Trump gave North Korea a big, legitimizing win even without the summit
- By cancelling the June 12 summit with Kim Jong Un, President Donald Trump may have just handed North Korea it's best diplomatic win yet.
- Kim is in a stronger position to not fully denuclearize and China is no longer pushing Trump's "maximum pressure" campaign.
- North Korea also gained a new level of much-craved legitimacy in the latest round of talks with the US, South Korea, and China.
- But despite Trump announcing their cancellation, North Korea still wants the talks to proceed as it would provide the ultimate prize: being seen as an equal partner to the US.
When President Donald Trump cancelled the June 12 summit with North Korea, he may have given Kim Jong Un something he wanted.
While many experts believed the summit between the two leaders was happening too soon and without enough diplomatic preparation, experts also feel Trump's decision to dramatically - and publicly - cancel the summit has not only given North Korea an air of legitimacy but also the ability to keep the nuclear program that essentially guaranteed the regime's safety.
It is "a bad day for the US," according to Vipin Narang, a nuclear strategy expert at MIT.
"North Korea (1) keeps its nukes, (2) broke maximum pressure by peeling China off, (3) damaged the US-ROK alliance, (4) baited Trump into pulling out of the meeting making the US look like the guilty party," he tweeted.
After Trump accepted the proposed meeting with Kim, China scrambled to put together meetings of its own that touched on trade and cooperation in ways that wouldn't have happened before.
"I was just making that case, adding that if Kim is smart he'd stay quiet for now. He has won: he keeps his nuclear weapons & is in a better position to focus on economic development b/c regional actors (read: China, maybe Russia too) are unlikely to go hard w/him," David Santoro, a director and a senior fellow of nuclear policy programs at Pacific Forum CSIS, tweeted.

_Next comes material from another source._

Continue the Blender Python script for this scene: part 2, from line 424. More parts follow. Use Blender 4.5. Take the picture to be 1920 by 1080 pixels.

But as much as the safety of Kim seems attached to his nuclear weapons, the country has long craved a meeting with a US president and it doesn't appear to have given up hope yet.
On Friday, a senior North Korean official reportedly indicated the country's desire, at least in the public eye, to keep its commitment to the summit.
"We express our willingness to sit down face-to-face with the US and resolve issues anytime and in any format," they said in a statement.
Regardless of how much legitimacy may have come from Kim recently meeting with the presidents of South Korea and China, North Korea has a huge desire for the propaganda boon that a photo op with a sitting US president would bring.
"Meeting the leader of the free world is automatically legitimacy branding... If you're the North Koreans, you want to meet them because it symbolizes you're a real country, not a backward, feudal, Orwellian fiefdom, which is what North Korea really is," Robert Kelly, an expert on politics at South Korea's Pusan National University, said recently.
While the talk of North Korea wanting legitimacy can be overemphasized at times, The Diplomat's senior editor Ankit Panda agreed on Twitter that the cancelled summit will have contributed to North Korea being seen more like an ordinary country than ever before.
"I think the botched summit process has given North Korea all sorts of "legitimacy" notches with the US (commemorative coin included)," he said.